== ENTRIES SHOWN ==
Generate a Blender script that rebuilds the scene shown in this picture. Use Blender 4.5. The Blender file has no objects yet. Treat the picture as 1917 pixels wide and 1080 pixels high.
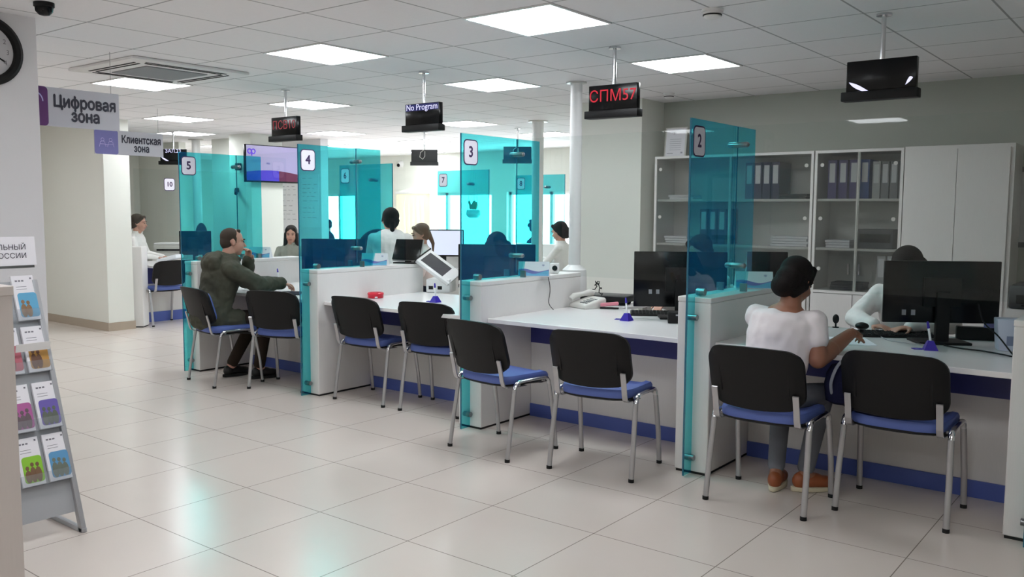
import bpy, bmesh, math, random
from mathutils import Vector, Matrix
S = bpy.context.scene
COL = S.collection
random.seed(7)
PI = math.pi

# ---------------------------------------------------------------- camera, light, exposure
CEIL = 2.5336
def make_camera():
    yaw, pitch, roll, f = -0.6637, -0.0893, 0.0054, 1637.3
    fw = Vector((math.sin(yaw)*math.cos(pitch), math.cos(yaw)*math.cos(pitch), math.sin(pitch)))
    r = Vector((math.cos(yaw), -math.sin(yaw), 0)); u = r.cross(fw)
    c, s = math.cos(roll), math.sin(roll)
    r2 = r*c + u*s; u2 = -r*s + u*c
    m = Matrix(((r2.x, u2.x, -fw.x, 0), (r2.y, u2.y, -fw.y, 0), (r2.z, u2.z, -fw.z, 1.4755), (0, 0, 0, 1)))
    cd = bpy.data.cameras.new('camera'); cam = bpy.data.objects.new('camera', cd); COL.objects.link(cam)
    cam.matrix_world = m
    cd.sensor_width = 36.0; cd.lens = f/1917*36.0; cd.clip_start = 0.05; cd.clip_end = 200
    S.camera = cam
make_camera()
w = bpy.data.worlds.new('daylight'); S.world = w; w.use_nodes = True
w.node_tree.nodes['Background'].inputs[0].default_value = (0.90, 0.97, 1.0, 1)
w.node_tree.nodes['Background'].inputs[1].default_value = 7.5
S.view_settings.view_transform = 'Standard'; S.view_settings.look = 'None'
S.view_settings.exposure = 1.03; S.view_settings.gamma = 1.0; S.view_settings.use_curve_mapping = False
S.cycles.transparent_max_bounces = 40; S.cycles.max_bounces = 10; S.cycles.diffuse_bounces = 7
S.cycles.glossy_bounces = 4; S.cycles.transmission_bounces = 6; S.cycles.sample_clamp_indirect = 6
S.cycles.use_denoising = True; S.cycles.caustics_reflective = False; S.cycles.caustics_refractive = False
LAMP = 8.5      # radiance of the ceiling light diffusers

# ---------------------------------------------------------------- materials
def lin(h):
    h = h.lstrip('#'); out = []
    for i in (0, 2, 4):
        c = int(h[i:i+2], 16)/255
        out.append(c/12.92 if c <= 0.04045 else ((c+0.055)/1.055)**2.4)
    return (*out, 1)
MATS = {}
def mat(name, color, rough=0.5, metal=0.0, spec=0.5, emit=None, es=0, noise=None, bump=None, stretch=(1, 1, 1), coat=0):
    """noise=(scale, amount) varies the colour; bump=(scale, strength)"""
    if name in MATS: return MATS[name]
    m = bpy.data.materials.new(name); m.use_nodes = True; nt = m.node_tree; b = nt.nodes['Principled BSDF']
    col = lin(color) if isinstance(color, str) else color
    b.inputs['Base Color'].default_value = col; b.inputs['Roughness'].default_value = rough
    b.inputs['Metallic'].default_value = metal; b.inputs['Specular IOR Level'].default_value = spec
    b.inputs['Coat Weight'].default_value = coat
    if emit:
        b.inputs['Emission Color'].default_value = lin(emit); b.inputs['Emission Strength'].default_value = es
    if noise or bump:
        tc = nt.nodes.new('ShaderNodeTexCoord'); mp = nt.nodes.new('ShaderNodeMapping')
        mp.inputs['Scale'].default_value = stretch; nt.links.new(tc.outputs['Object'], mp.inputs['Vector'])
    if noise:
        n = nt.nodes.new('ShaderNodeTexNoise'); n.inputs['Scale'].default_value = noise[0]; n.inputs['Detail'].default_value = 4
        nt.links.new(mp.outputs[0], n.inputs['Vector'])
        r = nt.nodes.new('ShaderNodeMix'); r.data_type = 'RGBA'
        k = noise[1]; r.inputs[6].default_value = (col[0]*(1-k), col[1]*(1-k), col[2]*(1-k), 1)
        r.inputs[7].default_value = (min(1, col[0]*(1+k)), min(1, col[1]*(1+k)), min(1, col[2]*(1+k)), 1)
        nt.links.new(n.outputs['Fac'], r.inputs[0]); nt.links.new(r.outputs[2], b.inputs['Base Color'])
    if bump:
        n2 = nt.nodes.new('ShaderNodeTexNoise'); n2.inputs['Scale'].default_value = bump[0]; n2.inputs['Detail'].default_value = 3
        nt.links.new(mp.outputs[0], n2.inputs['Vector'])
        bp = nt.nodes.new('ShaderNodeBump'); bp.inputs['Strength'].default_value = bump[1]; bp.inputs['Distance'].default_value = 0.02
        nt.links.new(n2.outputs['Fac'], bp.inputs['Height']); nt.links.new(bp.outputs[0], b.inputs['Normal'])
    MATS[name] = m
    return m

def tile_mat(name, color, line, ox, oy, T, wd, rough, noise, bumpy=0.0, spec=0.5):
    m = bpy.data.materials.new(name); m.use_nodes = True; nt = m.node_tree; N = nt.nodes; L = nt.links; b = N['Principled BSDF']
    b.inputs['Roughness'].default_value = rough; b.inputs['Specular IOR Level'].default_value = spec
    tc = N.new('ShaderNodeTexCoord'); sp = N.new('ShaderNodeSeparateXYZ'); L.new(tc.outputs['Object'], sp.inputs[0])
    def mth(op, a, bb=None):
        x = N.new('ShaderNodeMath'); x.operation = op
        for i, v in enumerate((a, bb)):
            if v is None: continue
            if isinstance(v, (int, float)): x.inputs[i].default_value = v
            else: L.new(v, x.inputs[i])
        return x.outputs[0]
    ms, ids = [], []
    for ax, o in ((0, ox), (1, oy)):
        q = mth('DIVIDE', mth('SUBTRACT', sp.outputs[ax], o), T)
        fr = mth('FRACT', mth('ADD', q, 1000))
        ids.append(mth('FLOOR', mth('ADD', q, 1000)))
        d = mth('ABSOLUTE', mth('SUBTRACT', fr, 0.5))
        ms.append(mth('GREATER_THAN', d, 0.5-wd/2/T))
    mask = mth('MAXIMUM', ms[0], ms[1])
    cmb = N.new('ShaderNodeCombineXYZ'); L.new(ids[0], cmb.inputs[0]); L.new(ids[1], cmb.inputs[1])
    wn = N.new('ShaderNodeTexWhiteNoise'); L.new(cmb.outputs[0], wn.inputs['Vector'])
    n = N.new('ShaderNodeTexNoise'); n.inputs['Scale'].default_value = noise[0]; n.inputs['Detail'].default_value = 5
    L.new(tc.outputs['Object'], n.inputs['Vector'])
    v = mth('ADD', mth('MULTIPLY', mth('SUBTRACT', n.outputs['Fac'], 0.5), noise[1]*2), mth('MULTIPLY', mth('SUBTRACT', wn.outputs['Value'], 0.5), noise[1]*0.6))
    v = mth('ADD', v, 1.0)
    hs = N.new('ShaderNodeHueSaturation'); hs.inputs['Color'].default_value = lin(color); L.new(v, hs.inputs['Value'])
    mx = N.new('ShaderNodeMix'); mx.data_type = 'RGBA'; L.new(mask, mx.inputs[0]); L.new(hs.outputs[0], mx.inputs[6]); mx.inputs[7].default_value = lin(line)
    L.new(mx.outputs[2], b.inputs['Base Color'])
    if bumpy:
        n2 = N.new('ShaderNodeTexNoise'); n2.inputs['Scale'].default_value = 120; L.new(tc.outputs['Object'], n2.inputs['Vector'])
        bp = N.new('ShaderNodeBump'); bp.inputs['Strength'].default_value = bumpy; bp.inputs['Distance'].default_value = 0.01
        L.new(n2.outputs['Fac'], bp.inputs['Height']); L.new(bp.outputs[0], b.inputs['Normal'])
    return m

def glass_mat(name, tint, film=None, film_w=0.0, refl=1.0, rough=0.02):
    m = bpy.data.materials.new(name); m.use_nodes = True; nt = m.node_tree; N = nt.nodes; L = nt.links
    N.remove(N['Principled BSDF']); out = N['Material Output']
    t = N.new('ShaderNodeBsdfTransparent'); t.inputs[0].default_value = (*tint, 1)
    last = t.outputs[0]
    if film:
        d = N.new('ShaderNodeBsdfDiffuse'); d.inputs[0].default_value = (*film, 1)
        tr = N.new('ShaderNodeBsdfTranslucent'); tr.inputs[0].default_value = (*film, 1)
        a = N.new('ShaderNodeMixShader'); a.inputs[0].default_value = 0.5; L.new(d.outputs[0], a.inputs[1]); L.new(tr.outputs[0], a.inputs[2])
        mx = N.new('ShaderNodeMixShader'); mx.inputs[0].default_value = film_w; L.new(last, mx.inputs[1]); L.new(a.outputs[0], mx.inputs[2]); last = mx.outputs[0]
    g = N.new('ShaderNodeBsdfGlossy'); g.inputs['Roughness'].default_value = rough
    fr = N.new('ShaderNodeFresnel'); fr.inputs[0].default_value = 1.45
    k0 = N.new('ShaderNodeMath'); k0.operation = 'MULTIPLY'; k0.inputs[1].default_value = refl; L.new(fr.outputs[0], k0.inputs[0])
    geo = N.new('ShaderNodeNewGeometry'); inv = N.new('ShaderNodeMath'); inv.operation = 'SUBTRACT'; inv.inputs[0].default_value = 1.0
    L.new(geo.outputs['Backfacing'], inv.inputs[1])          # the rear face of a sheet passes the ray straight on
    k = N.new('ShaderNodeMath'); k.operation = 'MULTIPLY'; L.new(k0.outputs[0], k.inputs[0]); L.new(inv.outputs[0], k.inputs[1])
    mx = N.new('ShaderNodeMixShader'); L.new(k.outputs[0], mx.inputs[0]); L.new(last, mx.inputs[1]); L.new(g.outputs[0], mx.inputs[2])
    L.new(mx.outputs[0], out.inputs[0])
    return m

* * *

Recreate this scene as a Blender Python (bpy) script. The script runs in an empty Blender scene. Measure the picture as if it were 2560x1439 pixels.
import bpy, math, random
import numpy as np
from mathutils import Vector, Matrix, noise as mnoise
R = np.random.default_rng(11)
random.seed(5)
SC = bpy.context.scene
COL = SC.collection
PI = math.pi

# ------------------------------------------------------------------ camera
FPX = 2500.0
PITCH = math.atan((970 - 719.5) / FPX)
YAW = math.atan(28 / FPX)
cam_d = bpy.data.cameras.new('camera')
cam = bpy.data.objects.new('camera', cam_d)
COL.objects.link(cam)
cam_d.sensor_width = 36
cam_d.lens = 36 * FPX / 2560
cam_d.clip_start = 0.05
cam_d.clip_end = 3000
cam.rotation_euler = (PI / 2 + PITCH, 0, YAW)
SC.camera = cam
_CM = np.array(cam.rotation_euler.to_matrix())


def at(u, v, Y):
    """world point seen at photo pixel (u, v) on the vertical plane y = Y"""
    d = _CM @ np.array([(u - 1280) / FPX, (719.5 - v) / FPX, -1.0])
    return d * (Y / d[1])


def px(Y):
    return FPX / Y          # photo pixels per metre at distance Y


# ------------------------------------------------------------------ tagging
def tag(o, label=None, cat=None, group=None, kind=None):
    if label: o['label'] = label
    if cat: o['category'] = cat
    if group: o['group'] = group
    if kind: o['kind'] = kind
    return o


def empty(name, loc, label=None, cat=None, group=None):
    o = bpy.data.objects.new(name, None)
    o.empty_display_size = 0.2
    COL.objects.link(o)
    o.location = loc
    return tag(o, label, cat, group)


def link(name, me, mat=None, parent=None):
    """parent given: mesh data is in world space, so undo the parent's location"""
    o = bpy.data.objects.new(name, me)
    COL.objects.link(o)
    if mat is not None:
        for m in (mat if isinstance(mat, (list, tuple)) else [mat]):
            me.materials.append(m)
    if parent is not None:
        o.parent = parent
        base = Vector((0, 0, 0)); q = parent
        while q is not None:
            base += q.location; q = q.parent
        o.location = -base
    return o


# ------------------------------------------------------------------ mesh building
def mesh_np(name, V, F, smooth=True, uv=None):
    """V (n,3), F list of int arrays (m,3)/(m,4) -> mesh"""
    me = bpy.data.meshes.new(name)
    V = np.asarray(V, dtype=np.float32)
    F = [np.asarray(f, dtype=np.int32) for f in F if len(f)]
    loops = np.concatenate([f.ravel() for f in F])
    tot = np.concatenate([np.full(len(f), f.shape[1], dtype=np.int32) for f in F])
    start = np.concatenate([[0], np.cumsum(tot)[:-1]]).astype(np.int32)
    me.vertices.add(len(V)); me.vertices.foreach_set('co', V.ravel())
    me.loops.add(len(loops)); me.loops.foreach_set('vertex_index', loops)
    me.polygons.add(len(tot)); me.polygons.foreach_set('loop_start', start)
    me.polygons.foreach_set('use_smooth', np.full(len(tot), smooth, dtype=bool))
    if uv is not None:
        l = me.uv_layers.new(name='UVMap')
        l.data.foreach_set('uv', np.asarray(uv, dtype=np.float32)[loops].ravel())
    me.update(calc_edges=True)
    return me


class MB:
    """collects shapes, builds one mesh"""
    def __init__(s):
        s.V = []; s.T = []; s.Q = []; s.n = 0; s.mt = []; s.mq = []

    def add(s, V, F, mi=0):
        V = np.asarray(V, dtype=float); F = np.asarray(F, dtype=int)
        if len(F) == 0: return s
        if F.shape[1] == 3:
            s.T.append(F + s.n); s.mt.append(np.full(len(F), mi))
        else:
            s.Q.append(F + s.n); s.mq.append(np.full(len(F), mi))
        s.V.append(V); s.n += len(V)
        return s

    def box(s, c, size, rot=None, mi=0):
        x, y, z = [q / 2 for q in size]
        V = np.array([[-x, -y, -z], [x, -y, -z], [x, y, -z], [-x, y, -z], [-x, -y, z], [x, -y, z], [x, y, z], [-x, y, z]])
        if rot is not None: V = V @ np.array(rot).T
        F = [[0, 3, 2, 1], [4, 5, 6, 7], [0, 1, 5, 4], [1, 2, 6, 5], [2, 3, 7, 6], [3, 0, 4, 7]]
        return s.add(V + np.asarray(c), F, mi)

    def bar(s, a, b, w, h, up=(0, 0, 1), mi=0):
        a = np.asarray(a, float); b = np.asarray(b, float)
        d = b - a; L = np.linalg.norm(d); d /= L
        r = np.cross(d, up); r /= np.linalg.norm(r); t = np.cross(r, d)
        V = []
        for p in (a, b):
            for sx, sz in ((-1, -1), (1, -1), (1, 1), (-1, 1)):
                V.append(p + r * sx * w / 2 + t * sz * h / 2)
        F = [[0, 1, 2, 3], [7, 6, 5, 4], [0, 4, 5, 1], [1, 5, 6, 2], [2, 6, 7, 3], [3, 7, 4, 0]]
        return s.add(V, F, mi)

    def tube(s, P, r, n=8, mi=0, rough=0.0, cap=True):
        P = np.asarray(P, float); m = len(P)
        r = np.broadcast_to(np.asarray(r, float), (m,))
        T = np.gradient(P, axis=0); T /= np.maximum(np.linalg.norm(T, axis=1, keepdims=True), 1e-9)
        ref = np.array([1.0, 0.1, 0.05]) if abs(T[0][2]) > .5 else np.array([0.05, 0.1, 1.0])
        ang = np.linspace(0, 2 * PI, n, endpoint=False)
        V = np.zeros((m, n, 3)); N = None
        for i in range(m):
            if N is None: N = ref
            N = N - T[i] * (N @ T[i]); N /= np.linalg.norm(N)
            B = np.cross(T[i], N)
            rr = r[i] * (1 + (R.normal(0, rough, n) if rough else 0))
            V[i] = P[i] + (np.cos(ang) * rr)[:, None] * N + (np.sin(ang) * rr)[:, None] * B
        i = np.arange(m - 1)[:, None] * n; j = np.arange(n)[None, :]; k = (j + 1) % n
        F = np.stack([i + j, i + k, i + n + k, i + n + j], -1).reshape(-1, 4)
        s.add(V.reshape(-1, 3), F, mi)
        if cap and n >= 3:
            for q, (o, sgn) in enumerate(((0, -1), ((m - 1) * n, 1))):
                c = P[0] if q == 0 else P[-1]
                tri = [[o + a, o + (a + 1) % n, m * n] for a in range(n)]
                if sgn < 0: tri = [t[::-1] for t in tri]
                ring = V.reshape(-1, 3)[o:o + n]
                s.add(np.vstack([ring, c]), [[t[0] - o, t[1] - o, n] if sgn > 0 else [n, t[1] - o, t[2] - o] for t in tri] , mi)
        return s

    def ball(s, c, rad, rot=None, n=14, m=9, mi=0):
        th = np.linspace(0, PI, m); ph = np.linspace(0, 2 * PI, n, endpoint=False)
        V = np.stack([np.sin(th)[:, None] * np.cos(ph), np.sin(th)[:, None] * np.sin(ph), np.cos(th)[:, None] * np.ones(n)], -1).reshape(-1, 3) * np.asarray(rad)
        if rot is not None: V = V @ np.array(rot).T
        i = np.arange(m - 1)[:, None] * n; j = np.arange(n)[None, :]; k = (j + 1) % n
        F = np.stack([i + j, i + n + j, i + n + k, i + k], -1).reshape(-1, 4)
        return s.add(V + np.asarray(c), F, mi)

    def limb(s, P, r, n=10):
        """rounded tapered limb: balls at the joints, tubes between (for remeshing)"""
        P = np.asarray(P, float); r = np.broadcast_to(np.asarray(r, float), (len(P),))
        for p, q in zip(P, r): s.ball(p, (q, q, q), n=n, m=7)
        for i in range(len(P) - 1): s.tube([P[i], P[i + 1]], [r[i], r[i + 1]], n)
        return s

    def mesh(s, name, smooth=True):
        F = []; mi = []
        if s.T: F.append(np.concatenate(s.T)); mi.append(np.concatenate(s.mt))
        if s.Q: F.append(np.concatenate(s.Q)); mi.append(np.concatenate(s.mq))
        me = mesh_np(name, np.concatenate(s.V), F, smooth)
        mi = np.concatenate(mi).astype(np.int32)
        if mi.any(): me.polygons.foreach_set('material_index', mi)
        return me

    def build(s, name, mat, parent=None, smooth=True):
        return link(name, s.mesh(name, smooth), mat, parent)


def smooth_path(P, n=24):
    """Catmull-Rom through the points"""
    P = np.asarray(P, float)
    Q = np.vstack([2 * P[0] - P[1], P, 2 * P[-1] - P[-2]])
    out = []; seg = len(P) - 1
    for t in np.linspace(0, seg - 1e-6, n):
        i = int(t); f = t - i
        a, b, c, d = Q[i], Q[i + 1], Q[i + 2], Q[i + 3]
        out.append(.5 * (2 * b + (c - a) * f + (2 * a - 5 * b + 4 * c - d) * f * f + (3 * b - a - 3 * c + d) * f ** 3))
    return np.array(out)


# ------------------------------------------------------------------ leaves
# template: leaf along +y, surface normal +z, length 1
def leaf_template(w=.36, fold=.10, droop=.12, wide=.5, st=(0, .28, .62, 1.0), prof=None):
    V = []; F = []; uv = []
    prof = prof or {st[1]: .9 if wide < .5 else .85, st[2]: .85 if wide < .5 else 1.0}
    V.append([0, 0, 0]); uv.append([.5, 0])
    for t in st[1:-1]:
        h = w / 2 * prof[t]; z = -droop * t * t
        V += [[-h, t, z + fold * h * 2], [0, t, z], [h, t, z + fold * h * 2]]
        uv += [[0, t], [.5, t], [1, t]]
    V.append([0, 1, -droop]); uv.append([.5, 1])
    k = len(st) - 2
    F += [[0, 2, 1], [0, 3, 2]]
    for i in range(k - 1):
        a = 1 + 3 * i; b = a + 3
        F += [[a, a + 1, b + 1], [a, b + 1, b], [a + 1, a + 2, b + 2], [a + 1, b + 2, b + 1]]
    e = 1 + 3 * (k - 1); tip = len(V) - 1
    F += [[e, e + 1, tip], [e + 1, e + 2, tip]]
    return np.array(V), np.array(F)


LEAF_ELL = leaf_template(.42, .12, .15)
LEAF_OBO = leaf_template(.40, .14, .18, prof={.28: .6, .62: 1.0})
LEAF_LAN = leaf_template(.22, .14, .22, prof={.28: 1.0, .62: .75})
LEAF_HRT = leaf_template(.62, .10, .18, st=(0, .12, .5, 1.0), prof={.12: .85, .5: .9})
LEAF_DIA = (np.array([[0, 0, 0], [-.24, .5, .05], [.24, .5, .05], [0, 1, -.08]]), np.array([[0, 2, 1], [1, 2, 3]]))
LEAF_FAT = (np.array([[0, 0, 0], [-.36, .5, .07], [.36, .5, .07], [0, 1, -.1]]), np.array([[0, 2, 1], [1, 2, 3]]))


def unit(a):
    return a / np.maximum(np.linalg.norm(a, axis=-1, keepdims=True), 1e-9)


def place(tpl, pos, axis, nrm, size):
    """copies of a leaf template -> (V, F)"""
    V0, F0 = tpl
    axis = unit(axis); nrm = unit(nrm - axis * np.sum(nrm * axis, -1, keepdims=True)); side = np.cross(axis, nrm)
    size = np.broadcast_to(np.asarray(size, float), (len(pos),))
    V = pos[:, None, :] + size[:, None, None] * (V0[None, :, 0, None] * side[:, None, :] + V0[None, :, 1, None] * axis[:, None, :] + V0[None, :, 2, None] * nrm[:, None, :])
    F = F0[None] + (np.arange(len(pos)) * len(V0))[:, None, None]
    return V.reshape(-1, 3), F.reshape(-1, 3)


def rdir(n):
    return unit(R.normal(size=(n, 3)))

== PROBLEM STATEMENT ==
Look through the entries above and report each line where the string "scene" occurs.

== OUTPUT OF THE TASK ==
Generate a Blender script that rebuilds the scene shown in this picture. Use Blender 4.5. The Blender file has no objects yet. Treat the picture as 1917 pixels wide and 1080 pixels high.
S = bpy.context.scene
Recreate this scene as a Blender Python (bpy) script. The script runs in an empty Blender scene. Measure the picture as if it were 2560x1439 pixels.
SC = bpy.context.scene